** BEGIN **
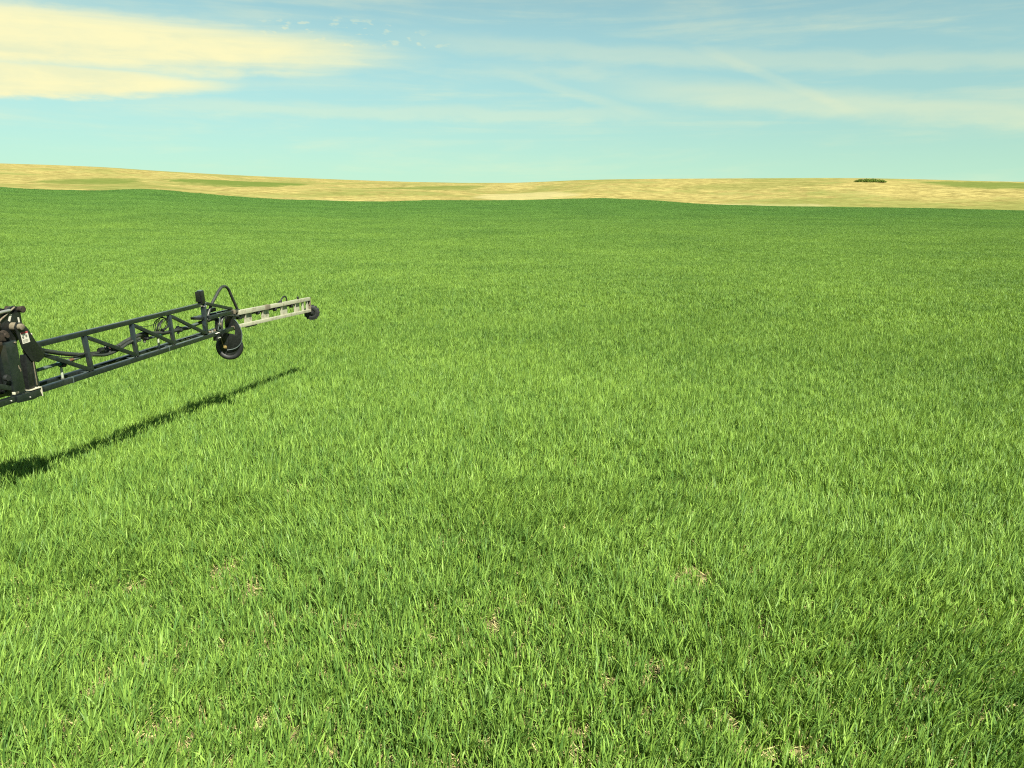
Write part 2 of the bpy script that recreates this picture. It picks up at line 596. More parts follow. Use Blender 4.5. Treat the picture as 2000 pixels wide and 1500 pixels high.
def lay(step, r0, r1, first, count, half, half0=0.0):
    m = int(265 / step) if r1 > 100 else int((R_MID + 2) / step)
    gx, gy = np.meshgrid((np.arange(-m, m) + 0.5) * step, (np.arange(0, m) + 0.5) * step)
    gx, gy = gx.ravel(), gy.ravel()
    r_, th_ = np.hypot(gx, gy), np.degrees(np.arctan2(gx, gy))
    lim = edge_r(th_) - 0.5 - 2.5 * vnoise(gx, gy, 0.3, 77) if r1 > 100 else r1
    ok = (r_ >= r0) & (r_ < lim) & (np.abs(th_) < half) & (np.abs(th_) >= half0)
    gx, gy = gx[ok], gy[ok]
    n = len(gx)
    q = rng.integers(0, 2, n) * np.pi if first == 1 else rng.integers(0, 4, n) * (np.pi / 2)
    if first == 1:
        q = q * 0
    gxs, gys = grad(gx, gy, 0.5)
    ca, sa = np.cos(-q), np.sin(-q)
    lx, ly = gxs * ca - gys * sa, gxs * sa + gys * ca
    pts.append(np.stack([gx, gy, terrain(gx, gy)], 1))
    rots.append(np.stack([ly, -lx, q], 1))
    hz = 0.80 + 0.22 * vnoise(gx, gy, 0.9, 40) + 0.26 * vnoise(gx, gy, 0.45, 42) + 0.16 * vnoise(gx, gy, 0.10, 43)
    scls.append(np.stack([np.full(n, 1.03), np.where(rng.random(n) < 0.5, 1.03, -1.03), hz], 1))
    idxs.append(rng.integers(first, first + count, n))


lay(0.5, R_STAND + 0.1, R_MID, 1, NB, 100)
lay(0.5, 0.5, R_STAND + 0.1, 1, NB, 100, 43.5)          # beside the frame
lay(1.0, R_MID - 0.2, 999, 1 + NB, NC, 85)


def scatter(name, coll, pts, rots, scls, idxs):
    pts, rots, scls, idxs = (np.concatenate(q) for q in (pts, rots, scls, idxs))
    me = bpy.data.meshes.new(name)
    me.vertices.add(len(pts))
    me.vertices.foreach_set('co', pts.astype(np.float32).ravel())
    for an, ty, key, dat in (('rot', 'FLOAT_VECTOR', 'vector', rots), ('scl', 'FLOAT_VECTOR', 'vector', scls), ('idx', 'INT', 'value', idxs)):
        a = me.attributes.new(an, ty, 'POINT')
        a.data.foreach_set(key, dat.astype(np.int32 if ty == 'INT' else np.float32).ravel())
    o = bpy.data.objects.new(name, me)
    COL.objects.link(o)
    ng = bpy.data.node_groups.new(name, 'GeometryNodeTree')
    ng.interface.new_socket('Geometry', in_out='INPUT', socket_type='NodeSocketGeometry')
    ng.interface.new_socket('Geometry', in_out='OUTPUT', socket_type='NodeSocketGeometry')
    gi, go = ng.nodes.new('NodeGroupInput'), ng.nodes.new('NodeGroupOutput')
    ci = ng.nodes.new('GeometryNodeCollectionInfo')
    ci.inputs['Collection'].default_value = coll
    ci.inputs['Separate Children'].default_value = True
    ci.inputs['Reset Children'].default_value = True
    ip = ng.nodes.new('GeometryNodeInstanceOnPoints')
    ip.inputs['Pick Instance'].default_value = True
    for an, ty, inp in (('rot', 'FLOAT_VECTOR', 'Rotation'), ('scl', 'FLOAT_VECTOR', 'Scale'), ('idx', 'INT', 'Instance Index')):
        na = ng.nodes.new('GeometryNodeInputNamedAttribute')
        na.data_type = ty
        na.inputs['Name'].default_value = an
        ng.links.new(na.outputs['Attribute'], ip.inputs[inp])
    ng.links.new(gi.outputs[0], ip.inputs['Points'])
    ng.links.new(ci.outputs[0], ip.inputs['Instance'])
    ng.links.new(ip.outputs[0], go.inputs[0])
    md = o.modifiers.new('scatter', 'NODES')
    md.node_group = ng
    return o


wheat = scatter('wheat_crop', src, pts, rots, scls, idxs)
wheat['kind'] = 'stuff'
wheat['label'] = 'dense young green wheat crop covering the whole field'
wheat['category'] = 'wheat'

# straw left on the soil between the plants
src2 = bpy.data.collections.new('straw_sources')
for i in range(5):
    n = 150
    root = np.stack([rng.uniform(-.25, .25, n), rng.uniform(-.25, .25, n), rng.uniform(0.004, 0.03, n)], 1)
    v = blades(root, rng.uniform(0, 2 * np.pi, n), rng.normal(1.5, 0.12, n), rng.normal(0, 0.1, n), rng.uniform(0.04, 0.16, n), rng.uniform(0.004, 0.009, n), 2)
    v[:, :, 2] = np.clip(v[:, :, 2], 0.003, None)
    source(src2, 'straw_%02d' % i, blade_mesh('straw_litter', v, rng.random(n), m_straw))
gx, gy = np.meshgrid(np.arange(-9, 9, 0.5), np.arange(1.5, 11, 0.5))
gx, gy = gx.ravel(), gy.ravel()
ok = np.abs(np.degrees(np.arctan2(gx, gy))) < 48
gx, gy = gx[ok], gy[ok]
n = len(gx)
straw = scatter('straw_litter', src2, [np.stack([gx, gy, terrain(gx, gy)], 1)], [np.stack([np.zeros(n), np.zeros(n), rng.uniform(0, 6.28, n)], 1)], [np.ones((n, 3))], [rng.integers(0, 5, n)])
straw['kind'] = 'stuff'
straw['label'] = 'pale dry straw lying on the soil between the wheat plants'
straw['category'] = 'straw'

# ------------------------------------------------------------------ sprayer boom
def simple(name, colr, rough=0.5, metal=0.0, spec=0.5, wear=None, wear_scale=14.0, lo=0.55, hi=0.7, bump_s=0.0):
    m, nt, b = new_mat(name)
    tc = nt.nodes.new('ShaderNodeTexCoord').outputs['Object']
    nz = noise(nt, tc, wear_scale, 5, 0.65)
    n2 = noise(nt, tc, wear_scale * 5, 3, 0.6)
    c = mixc(nt, n2.smooth(0.3, 0.7) * 0.35, colr, tuple(min(1, x * 1.5 + 0.01) for x in colr))
    if wear:
        c = mixc(nt, nz.smooth(lo, hi), c, wear)
    nt.links.new(c, b.inputs['Base Color'])
    r_ = nz.smooth(0.3, 0.7, max(0.05, rough - 0.1), min(1, rough + 0.15))
    nt.links.new(r_.s, b.inputs['Roughness'])
    b.inputs['Metallic'].default_value = metal
    b.inputs['Specular IOR Level'].default_value = spec
    if bump_s:
        bump(nt, b, n2, bump_s, 0.003)
    return m


M_PAINT = simple('black_paint', (0.006, 0.009, 0.009), 0.20, 0, 0.6, (0.017, 0.020, 0.018), 5.0, 0.5, 0.85)
M_PAINT2 = simple('black_plate', (0.005, 0.006, 0.006), 0.30, 0, 0.4, (0.018, 0.019, 0.016), 9.0, 0.55, 0.8)
M_RUBBER = simple('rubber', (0.007, 0.008, 0.008), 0.5, 0, 0.35, (0.017, 0.017, 0.015), 12.0, 0.5, 0.8, 0.2)
M_HOSE = simple('hose_rubber', (0.015, 0.018, 0.015), 0.45, 0, 0.4, (0.035, 0.035, 0.026), 10.0, 0.5, 0.8)
M_TIP = simple('dusty_aluminium', (0.25, 0.25, 0.185), 0.5, 0.2, 0.4, (0.125, 0.11, 0.07), 7.0, 0.48, 0.72, 0.15)
M_STEEL = simple('bright_steel', (0.30, 0.30, 0.27), 0.3, 0.7, 0.5, (0.16, 0.14, 0.10), 20.0, 0.6, 0.8)
M_PIPE = simple('grey_pipe', (0.055, 0.075, 0.07), 0.4, 0.2, 0.5, (0.10, 0.10, 0.075), 8.0, 0.5, 0.8)
M_TEAL = simple('teal_plastic', (0.012, 0.075, 0.055), 0.45)
M_ORANGE = simple('orange_plastic', (0.07, 0.028, 0.016), 0.5)
M_CLEAR = simple('pale_plastic', (0.23, 0.26, 0.20), 0.35)
M_WHITE = simple('white_sticker', (0.33, 0.32, 0.27), 0.55)
M_RED = simple('red_print', (0.24, 0.025, 0.03), 0.55)
M_INK = simple('grey_print', (0.07, 0.075, 0.06), 0.6)
M_RUST = simple('rusty_steel', (0.024, 0.018, 0.013), 0.8, 0, 0.2, (0.008, 0.007, 0.006), 30.0, 0.45, 0.65, 0.5)
M_DUST = simple('dusty_steel', (0.10, 0.088, 0.062), 0.8, 0, 0.2, (0.07, 0.05, 0.03), 25.0, 0.5, 0.7, 0.4)
M_CREAM = simple('cream_paint', (0.30, 0.29, 0.22), 0.5, 0, 0.4, (0.16, 0.14, 0.09), 25.0, 0.6, 0.75)
M_YELLOW = simple('brass', (0.20, 0.15, 0.05), 0.45, 0.5)

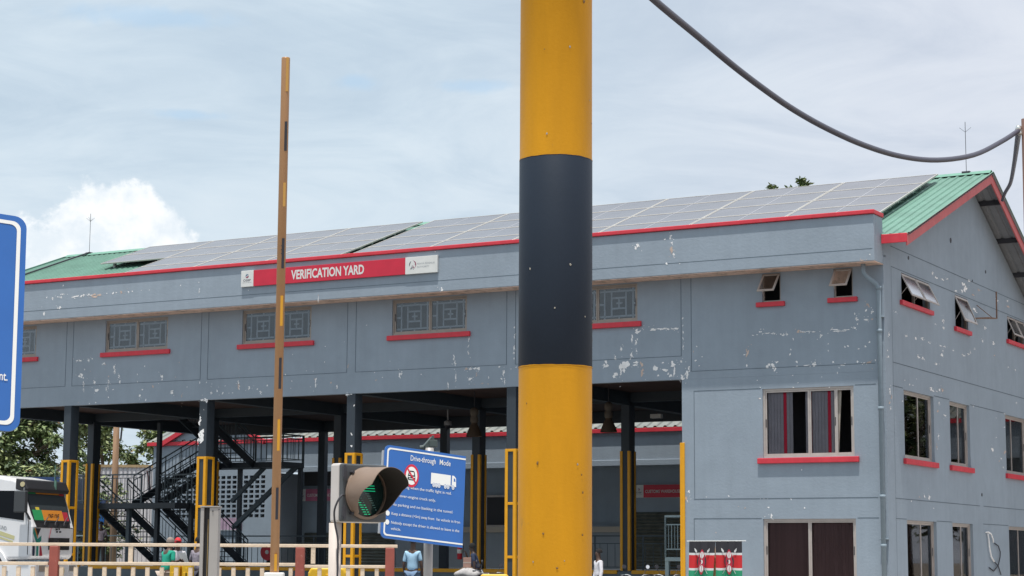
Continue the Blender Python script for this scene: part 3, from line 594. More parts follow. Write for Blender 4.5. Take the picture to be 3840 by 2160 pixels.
** END **
#### What you have to do:
Search the entries for the word "Blender" and pick out every line that holds it.

#### Response to the exercise:
Write part 2 of the bpy script that recreates this picture. It picks up at line 596. More parts follow. Use Blender 4.5. Treat the picture as 2000 pixels wide and 1500 pixels high.
Continue the Blender Python script for this scene: part 3, from line 594. More parts follow. Write for Blender 4.5. Take the picture to be 3840 by 2160 pixels.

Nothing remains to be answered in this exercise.